Art research is a thorny, prickly, uncomfortable thing for me. I don’t really like reading other people’s thoughts and opinions… although I do like it when something is pointed out to me in conversation… I really don’t like to engage in what a bunch of old or dead French guys think.

I like my own personal discovery process.

I have been through periods of pretence here. I have hidden parts of myself over the years. And now, I fight against it, or at least try to be aware of the hiding, and try to make it a conscious choice.

If I hide parts of myself, my thinking, then the bits I don’t hide make no sense (I think?)… it is only in the total openness that it will make a coherent artist… a coherent human. Hiding the child-like; or the grief stricken; or the sexual being; or the deliriously happy from making lemon shortbread; or the fucking miserable… makes the picture skewed. The composition is wrong.

This is currently where my research is hovering. This is where my personal voyage of discovery lingers… this composition of my self… and my interaction with the world and those around me…

My drawings are emerging as that connection between the inside and the outside and the inside again. The interaction with materials is either satisfactory or not. I explore and try to push at things… Ink and brush is good, charcoal is not… pencil is good… pastels are not…

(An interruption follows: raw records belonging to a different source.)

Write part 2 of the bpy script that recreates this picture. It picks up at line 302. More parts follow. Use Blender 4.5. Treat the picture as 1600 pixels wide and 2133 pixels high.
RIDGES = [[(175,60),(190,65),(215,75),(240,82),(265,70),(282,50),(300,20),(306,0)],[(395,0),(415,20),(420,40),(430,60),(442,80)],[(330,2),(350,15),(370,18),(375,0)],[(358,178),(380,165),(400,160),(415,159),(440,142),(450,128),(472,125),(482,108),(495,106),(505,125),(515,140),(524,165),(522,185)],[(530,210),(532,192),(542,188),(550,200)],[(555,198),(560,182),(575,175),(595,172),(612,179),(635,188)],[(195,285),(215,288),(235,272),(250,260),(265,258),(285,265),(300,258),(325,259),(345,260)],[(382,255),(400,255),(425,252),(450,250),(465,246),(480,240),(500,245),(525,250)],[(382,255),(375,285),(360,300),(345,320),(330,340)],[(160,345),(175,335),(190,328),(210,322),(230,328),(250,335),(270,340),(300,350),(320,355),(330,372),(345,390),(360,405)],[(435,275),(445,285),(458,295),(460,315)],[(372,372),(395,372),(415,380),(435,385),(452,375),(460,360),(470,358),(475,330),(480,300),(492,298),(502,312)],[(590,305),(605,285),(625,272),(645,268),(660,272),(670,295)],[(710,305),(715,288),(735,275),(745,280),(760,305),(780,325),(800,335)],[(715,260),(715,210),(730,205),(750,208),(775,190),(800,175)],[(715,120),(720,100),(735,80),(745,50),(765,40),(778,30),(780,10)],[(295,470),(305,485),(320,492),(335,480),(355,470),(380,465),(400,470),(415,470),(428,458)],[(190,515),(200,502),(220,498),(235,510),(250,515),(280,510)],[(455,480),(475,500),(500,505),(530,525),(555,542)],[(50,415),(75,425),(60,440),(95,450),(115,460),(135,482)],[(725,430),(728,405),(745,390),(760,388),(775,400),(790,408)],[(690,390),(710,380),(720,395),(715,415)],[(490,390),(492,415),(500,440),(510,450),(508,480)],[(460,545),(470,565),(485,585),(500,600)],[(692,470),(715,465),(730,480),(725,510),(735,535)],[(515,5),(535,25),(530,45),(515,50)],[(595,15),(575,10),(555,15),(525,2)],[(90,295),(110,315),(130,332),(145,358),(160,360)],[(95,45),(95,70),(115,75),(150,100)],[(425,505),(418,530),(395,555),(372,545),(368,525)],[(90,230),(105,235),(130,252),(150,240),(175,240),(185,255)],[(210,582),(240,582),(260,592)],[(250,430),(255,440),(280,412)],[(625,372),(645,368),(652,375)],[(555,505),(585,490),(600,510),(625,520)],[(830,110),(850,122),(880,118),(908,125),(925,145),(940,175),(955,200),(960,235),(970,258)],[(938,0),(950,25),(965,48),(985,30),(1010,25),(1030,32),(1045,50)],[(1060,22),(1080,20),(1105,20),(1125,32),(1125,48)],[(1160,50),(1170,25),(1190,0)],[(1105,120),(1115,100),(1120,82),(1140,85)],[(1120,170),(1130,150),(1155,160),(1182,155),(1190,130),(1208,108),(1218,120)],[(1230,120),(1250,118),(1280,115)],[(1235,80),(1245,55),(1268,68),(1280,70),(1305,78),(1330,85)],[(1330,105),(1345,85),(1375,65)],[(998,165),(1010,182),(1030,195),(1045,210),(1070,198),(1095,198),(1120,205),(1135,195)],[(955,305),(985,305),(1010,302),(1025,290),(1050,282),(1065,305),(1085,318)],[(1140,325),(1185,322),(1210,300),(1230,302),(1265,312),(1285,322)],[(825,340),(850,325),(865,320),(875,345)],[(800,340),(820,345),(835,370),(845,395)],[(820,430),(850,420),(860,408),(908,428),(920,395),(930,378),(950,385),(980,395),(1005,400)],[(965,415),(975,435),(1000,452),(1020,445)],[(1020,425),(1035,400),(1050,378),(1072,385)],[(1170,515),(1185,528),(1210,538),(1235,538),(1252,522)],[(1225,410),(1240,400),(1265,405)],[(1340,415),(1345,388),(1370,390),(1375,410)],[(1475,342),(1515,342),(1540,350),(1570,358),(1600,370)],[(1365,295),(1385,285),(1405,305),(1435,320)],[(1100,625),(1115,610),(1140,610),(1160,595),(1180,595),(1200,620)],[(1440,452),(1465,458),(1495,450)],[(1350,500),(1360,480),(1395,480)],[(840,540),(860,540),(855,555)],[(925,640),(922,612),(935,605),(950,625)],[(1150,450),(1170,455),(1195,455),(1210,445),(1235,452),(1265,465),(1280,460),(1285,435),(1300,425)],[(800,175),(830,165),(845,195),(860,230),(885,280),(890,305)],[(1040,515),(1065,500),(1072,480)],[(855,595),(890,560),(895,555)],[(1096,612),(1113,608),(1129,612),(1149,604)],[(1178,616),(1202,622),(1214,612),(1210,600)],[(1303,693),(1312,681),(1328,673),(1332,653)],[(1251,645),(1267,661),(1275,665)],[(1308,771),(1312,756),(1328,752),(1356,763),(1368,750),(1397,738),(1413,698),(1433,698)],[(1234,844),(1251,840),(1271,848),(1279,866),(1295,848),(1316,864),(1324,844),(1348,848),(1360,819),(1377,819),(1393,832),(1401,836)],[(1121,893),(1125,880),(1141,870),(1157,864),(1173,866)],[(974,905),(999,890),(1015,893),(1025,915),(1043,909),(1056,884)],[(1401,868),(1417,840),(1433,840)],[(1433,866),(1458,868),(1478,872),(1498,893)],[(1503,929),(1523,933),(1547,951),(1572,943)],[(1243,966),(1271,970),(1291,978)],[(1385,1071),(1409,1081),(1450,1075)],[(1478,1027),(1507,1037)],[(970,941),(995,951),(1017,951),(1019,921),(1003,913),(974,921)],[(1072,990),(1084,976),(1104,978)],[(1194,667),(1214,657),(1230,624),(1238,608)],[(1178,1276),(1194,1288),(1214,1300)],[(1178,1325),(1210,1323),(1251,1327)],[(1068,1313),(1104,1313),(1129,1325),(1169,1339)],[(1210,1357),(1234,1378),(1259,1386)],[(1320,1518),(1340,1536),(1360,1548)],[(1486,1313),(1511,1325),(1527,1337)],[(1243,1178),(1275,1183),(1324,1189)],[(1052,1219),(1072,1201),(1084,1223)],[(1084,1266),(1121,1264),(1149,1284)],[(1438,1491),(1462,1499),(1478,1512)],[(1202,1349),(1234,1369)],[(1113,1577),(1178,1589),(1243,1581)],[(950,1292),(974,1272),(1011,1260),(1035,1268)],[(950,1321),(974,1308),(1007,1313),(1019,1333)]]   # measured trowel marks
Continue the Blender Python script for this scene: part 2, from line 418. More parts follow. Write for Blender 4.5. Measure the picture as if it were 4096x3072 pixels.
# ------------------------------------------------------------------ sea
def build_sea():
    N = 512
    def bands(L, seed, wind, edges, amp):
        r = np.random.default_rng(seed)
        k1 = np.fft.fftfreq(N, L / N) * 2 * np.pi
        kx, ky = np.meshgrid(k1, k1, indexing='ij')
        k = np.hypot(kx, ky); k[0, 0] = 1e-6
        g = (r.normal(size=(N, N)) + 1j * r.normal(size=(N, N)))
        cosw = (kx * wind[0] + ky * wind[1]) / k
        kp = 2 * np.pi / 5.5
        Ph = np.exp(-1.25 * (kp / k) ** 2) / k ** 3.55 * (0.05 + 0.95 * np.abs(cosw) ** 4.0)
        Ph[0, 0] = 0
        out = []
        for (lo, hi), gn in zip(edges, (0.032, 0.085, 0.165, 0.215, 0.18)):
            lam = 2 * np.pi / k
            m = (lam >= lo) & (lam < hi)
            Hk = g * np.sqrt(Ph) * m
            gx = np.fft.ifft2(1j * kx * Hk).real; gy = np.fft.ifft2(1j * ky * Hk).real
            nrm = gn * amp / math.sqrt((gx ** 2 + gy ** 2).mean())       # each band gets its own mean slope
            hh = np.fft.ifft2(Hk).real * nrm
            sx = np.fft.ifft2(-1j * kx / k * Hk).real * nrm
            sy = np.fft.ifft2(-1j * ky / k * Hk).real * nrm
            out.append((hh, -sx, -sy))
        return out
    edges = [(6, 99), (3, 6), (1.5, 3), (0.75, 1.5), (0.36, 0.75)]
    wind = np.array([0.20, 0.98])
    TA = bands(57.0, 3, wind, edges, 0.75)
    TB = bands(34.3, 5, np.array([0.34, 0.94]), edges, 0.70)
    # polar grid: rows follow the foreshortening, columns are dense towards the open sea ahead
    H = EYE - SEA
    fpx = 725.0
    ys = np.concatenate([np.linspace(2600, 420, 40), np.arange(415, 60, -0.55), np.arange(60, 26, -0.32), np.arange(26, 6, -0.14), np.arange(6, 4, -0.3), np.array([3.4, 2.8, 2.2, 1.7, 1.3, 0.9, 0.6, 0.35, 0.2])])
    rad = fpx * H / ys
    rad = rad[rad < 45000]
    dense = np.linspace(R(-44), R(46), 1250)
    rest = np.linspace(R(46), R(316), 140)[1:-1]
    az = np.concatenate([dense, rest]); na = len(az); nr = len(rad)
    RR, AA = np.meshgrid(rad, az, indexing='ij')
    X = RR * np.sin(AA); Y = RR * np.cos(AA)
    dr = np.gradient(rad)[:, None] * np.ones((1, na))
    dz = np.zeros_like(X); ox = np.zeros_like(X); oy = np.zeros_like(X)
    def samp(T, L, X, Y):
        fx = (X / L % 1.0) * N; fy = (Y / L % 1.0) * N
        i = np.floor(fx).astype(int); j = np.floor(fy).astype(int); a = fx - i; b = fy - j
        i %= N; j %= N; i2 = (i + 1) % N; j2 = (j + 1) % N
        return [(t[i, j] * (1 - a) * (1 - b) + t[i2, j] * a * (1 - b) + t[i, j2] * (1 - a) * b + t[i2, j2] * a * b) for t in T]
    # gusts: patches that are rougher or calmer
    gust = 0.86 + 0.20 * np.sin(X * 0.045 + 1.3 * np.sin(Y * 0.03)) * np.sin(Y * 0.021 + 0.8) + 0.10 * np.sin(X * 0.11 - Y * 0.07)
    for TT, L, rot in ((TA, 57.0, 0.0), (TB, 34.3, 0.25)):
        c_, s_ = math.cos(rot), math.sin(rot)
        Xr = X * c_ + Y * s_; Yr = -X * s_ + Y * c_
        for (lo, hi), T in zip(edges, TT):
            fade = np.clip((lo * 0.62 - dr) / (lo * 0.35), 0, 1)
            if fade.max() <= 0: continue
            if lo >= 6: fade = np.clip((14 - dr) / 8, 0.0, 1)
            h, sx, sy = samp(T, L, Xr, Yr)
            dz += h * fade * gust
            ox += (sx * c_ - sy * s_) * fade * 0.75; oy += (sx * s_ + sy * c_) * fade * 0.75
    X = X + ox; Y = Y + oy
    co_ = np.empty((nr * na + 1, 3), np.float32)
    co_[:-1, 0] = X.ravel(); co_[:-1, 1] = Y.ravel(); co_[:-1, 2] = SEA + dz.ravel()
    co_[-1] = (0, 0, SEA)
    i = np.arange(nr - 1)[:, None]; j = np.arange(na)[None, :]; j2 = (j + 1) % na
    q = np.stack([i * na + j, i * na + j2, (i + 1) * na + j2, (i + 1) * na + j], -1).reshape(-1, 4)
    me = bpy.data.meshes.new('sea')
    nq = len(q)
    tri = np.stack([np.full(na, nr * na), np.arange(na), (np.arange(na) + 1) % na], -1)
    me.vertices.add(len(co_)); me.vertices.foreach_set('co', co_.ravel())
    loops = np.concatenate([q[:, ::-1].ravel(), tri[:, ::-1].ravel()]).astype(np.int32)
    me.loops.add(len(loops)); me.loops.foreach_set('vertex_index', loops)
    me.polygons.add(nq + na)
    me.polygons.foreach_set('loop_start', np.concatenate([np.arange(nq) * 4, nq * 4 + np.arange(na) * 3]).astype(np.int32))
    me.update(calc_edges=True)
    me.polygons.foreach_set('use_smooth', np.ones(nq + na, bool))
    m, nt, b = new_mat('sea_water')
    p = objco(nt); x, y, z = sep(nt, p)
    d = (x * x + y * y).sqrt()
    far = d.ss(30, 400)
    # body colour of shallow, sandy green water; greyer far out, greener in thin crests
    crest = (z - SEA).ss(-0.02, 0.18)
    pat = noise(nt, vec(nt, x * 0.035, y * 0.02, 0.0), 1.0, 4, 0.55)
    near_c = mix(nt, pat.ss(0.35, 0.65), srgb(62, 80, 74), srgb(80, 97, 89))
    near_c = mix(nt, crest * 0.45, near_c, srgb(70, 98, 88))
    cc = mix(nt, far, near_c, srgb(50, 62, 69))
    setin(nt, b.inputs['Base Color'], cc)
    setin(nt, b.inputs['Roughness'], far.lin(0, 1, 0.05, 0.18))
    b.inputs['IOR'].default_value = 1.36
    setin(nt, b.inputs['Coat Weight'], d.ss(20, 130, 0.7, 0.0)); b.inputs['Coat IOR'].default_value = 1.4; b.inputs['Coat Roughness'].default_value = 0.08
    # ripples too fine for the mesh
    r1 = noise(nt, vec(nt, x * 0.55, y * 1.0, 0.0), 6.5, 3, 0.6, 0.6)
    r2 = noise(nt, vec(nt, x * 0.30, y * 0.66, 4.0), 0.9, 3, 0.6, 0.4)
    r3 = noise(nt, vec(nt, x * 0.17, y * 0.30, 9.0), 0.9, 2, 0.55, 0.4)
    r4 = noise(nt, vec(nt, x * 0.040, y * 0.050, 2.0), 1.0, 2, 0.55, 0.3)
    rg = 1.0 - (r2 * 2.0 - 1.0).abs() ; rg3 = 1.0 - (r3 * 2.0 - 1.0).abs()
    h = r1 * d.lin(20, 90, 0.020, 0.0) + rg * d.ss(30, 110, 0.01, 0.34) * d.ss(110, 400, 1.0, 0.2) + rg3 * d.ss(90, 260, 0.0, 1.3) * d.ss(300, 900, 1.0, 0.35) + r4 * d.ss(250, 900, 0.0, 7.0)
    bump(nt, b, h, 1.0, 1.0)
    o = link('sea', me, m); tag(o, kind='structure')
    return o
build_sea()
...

Gliding is good… scratchy is not… watercolour is good, acrylic is not… Gluten free sponge cake is good. Gluten free bread rolls are vile. We live and learn.

Performance is also part of this process… I put part of myself out to the audience, and get something back that provides another piece of the picture. The audience reaction to me (us) and my returned response is the research too. The breathing in and out here… the inside and outside and the connections between. It doesn’t matter that no one else can see the connections between me singing with the band, and these drawings.

I see it. This is all about me after all…

However…

It is a truth of mine, that the personal is the universal. If I make my work generic, no one relates, it is too bland and unrelatable. The closer my work is to myself, the more open and honest I am, the more people relate to the humanity of it.

In my research then, the research that happens in my daily art practice of life-living, if I dig deep into my place in the world and present these findings in the way that feels right, someone, somewhere, will relate, and find it useful… maybe?